### TO DO
Reproduce the listing verbatim.

### DATASET EXTRACT
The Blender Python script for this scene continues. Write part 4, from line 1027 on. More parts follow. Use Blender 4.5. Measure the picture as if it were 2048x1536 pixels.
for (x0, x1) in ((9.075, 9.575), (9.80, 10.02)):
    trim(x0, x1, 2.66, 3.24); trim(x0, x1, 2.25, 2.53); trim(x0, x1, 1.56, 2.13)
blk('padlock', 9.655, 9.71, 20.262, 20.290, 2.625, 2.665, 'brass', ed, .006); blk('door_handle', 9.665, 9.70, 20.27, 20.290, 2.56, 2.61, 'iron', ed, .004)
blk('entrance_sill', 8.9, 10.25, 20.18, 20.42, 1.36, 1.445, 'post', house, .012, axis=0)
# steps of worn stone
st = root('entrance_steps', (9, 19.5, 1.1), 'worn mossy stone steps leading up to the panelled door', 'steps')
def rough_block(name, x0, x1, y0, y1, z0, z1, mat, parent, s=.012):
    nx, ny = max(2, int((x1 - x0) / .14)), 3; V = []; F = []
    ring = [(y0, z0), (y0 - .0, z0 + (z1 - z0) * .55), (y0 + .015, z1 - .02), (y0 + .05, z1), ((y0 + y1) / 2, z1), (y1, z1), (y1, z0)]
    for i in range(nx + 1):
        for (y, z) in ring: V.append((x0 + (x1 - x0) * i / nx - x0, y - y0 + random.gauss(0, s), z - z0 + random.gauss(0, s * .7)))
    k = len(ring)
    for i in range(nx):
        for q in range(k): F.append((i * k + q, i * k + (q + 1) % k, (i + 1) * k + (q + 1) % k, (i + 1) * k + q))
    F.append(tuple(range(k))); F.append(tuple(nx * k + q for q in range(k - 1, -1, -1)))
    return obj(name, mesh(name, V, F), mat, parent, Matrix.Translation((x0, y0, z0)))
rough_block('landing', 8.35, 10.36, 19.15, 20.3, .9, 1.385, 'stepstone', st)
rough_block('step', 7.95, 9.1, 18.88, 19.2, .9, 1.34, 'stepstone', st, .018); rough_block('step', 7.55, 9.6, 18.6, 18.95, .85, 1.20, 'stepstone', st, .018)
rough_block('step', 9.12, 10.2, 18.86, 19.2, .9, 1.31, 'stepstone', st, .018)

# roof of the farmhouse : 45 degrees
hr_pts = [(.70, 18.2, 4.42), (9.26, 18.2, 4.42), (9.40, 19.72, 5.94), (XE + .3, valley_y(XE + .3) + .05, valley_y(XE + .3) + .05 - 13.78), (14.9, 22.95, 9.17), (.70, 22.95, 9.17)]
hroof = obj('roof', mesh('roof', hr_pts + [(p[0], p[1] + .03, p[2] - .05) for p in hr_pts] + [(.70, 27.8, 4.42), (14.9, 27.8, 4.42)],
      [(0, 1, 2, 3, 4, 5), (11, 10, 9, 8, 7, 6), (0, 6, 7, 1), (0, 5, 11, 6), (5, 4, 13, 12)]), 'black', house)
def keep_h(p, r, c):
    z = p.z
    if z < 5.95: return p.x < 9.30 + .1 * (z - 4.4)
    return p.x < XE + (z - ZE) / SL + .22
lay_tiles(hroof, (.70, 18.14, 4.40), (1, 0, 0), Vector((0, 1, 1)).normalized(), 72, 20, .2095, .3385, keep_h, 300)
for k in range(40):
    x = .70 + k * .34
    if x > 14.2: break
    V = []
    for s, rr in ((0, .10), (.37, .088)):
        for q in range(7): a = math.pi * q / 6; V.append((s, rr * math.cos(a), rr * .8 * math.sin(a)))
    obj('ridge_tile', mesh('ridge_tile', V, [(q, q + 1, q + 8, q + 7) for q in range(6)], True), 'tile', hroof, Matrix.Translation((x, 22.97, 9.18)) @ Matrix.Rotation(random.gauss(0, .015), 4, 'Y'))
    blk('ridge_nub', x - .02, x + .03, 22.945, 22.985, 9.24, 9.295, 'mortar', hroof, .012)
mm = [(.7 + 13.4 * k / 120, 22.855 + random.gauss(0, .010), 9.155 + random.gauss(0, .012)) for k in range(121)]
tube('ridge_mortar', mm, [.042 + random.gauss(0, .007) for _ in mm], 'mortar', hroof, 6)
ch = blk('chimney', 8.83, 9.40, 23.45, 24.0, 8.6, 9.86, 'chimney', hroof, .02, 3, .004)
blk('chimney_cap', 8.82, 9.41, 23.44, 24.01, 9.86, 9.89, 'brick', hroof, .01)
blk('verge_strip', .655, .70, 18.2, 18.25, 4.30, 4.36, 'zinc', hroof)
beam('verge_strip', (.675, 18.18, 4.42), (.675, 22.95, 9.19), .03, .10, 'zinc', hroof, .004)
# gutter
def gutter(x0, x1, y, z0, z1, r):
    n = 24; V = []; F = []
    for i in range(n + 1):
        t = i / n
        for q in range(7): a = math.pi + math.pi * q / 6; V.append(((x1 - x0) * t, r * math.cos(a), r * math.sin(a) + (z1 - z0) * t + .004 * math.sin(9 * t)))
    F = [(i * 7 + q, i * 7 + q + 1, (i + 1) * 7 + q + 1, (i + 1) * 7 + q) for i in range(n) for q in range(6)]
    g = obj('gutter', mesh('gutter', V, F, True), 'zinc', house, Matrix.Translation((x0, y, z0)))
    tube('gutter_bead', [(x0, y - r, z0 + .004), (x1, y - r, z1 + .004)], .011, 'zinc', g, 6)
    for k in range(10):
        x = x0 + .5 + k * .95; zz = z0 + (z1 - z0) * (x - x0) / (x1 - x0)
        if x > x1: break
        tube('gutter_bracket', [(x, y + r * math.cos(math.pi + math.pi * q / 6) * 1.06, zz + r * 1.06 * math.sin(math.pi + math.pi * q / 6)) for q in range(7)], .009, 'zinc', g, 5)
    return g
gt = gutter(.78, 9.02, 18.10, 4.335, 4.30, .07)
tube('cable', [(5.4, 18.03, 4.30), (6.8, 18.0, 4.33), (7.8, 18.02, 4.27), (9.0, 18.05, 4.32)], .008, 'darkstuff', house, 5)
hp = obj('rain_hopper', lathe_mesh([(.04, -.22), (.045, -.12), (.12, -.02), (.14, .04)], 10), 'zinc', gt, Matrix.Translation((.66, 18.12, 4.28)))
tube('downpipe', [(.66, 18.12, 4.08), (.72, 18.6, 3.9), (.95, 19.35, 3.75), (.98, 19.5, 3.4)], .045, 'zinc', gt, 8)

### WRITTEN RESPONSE
The Blender Python script for this scene continues. Write part 4, from line 1027 on. More parts follow. Use Blender 4.5. Measure the picture as if it were 2048x1536 pixels.
for (x0, x1) in ((9.075, 9.575), (9.80, 10.02)):
    trim(x0, x1, 2.66, 3.24); trim(x0, x1, 2.25, 2.53); trim(x0, x1, 1.56, 2.13)
blk('padlock', 9.655, 9.71, 20.262, 20.290, 2.625, 2.665, 'brass', ed, .006); blk('door_handle', 9.665, 9.70, 20.27, 20.290, 2.56, 2.61, 'iron', ed, .004)
blk('entrance_sill', 8.9, 10.25, 20.18, 20.42, 1.36, 1.445, 'post', house, .012, axis=0)
# steps of worn stone
st = root('entrance_steps', (9, 19.5, 1.1), 'worn mossy stone steps leading up to the panelled door', 'steps')
def rough_block(name, x0, x1, y0, y1, z0, z1, mat, parent, s=.012):
    nx, ny = max(2, int((x1 - x0) / .14)), 3; V = []; F = []
    ring = [(y0, z0), (y0 - .0, z0 + (z1 - z0) * .55), (y0 + .015, z1 - .02), (y0 + .05, z1), ((y0 + y1) / 2, z1), (y1, z1), (y1, z0)]
    for i in range(nx + 1):
        for (y, z) in ring: V.append((x0 + (x1 - x0) * i / nx - x0, y - y0 + random.gauss(0, s), z - z0 + random.gauss(0, s * .7)))
    k = len(ring)
    for i in range(nx):
        for q in range(k): F.append((i * k + q, i * k + (q + 1) % k, (i + 1) * k + (q + 1) % k, (i + 1) * k + q))
    F.append(tuple(range(k))); F.append(tuple(nx * k + q for q in range(k - 1, -1, -1)))
    return obj(name, mesh(name, V, F), mat, parent, Matrix.Translation((x0, y0, z0)))
rough_block('landing', 8.35, 10.36, 19.15, 20.3, .9, 1.385, 'stepstone', st)
rough_block('step', 7.95, 9.1, 18.88, 19.2, .9, 1.34, 'stepstone', st, .018); rough_block('step', 7.55, 9.6, 18.6, 18.95, .85, 1.20, 'stepstone', st, .018)
rough_block('step', 9.12, 10.2, 18.86, 19.2, .9, 1.31, 'stepstone', st, .018)

# roof of the farmhouse : 45 degrees
hr_pts = [(.70, 18.2, 4.42), (9.26, 18.2, 4.42), (9.40, 19.72, 5.94), (XE + .3, valley_y(XE + .3) + .05, valley_y(XE + .3) + .05 - 13.78), (14.9, 22.95, 9.17), (.70, 22.95, 9.17)]
hroof = obj('roof', mesh('roof', hr_pts + [(p[0], p[1] + .03, p[2] - .05) for p in hr_pts] + [(.70, 27.8, 4.42), (14.9, 27.8, 4.42)],
      [(0, 1, 2, 3, 4, 5), (11, 10, 9, 8, 7, 6), (0, 6, 7, 1), (0, 5, 11, 6), (5, 4, 13, 12)]), 'black', house)
def keep_h(p, r, c):
    z = p.z
    if z < 5.95: return p.x < 9.30 + .1 * (z - 4.4)
    return p.x < XE + (z - ZE) / SL + .22
lay_tiles(hroof, (.70, 18.14, 4.40), (1, 0, 0), Vector((0, 1, 1)).normalized(), 72, 20, .2095, .3385, keep_h, 300)
for k in range(40):
    x = .70 + k * .34
    if x > 14.2: break
    V = []
    for s, rr in ((0, .10), (.37, .088)):
        for q in range(7): a = math.pi * q / 6; V.append((s, rr * math.cos(a), rr * .8 * math.sin(a)))
    obj('ridge_tile', mesh('ridge_tile', V, [(q, q + 1, q + 8, q + 7) for q in range(6)], True), 'tile', hroof, Matrix.Translation((x, 22.97, 9.18)) @ Matrix.Rotation(random.gauss(0, .015), 4, 'Y'))
    blk('ridge_nub', x - .02, x + .03, 22.945, 22.985, 9.24, 9.295, 'mortar', hroof, .012)
mm = [(.7 + 13.4 * k / 120, 22.855 + random.gauss(0, .010), 9.155 + random.gauss(0, .012)) for k in range(121)]
tube('ridge_mortar', mm, [.042 + random.gauss(0, .007) for _ in mm], 'mortar', hroof, 6)
ch = blk('chimney', 8.83, 9.40, 23.45, 24.0, 8.6, 9.86, 'chimney', hroof, .02, 3, .004)
blk('chimney_cap', 8.82, 9.41, 23.44, 24.01, 9.86, 9.89, 'brick', hroof, .01)
blk('verge_strip', .655, .70, 18.2, 18.25, 4.30, 4.36, 'zinc', hroof)
beam('verge_strip', (.675, 18.18, 4.42), (.675, 22.95, 9.19), .03, .10, 'zinc', hroof, .004)
# gutter
def gutter(x0, x1, y, z0, z1, r):
    n = 24; V = []; F = []
    for i in range(n + 1):
        t = i / n
        for q in range(7): a = math.pi + math.pi * q / 6; V.append(((x1 - x0) * t, r * math.cos(a), r * math.sin(a) + (z1 - z0) * t + .004 * math.sin(9 * t)))
    F = [(i * 7 + q, i * 7 + q + 1, (i + 1) * 7 + q + 1, (i + 1) * 7 + q) for i in range(n) for q in range(6)]
    g = obj('gutter', mesh('gutter', V, F, True), 'zinc', house, Matrix.Translation((x0, y, z0)))
    tube('gutter_bead', [(x0, y - r, z0 + .004), (x1, y - r, z1 + .004)], .011, 'zinc', g, 6)
    for k in range(10):
        x = x0 + .5 + k * .95; zz = z0 + (z1 - z0) * (x - x0) / (x1 - x0)
        if x > x1: break
        tube('gutter_bracket', [(x, y + r * math.cos(math.pi + math.pi * q / 6) * 1.06, zz + r * 1.06 * math.sin(math.pi + math.pi * q / 6)) for q in range(7)], .009, 'zinc', g, 5)
    return g
gt = gutter(.78, 9.02, 18.10, 4.335, 4.30, .07)
tube('cable', [(5.4, 18.03, 4.30), (6.8, 18.0, 4.33), (7.8, 18.02, 4.27), (9.0, 18.05, 4.32)], .008, 'darkstuff', house, 5)
hp = obj('rain_hopper', lathe_mesh([(.04, -.22), (.045, -.12), (.12, -.02), (.14, .04)], 10), 'zinc', gt, Matrix.Translation((.66, 18.12, 4.28)))
tube('downpipe', [(.66, 18.12, 4.08), (.72, 18.6, 3.9), (.95, 19.35, 3.75), (.98, 19.5, 3.4)], .045, 'zinc', gt, 8)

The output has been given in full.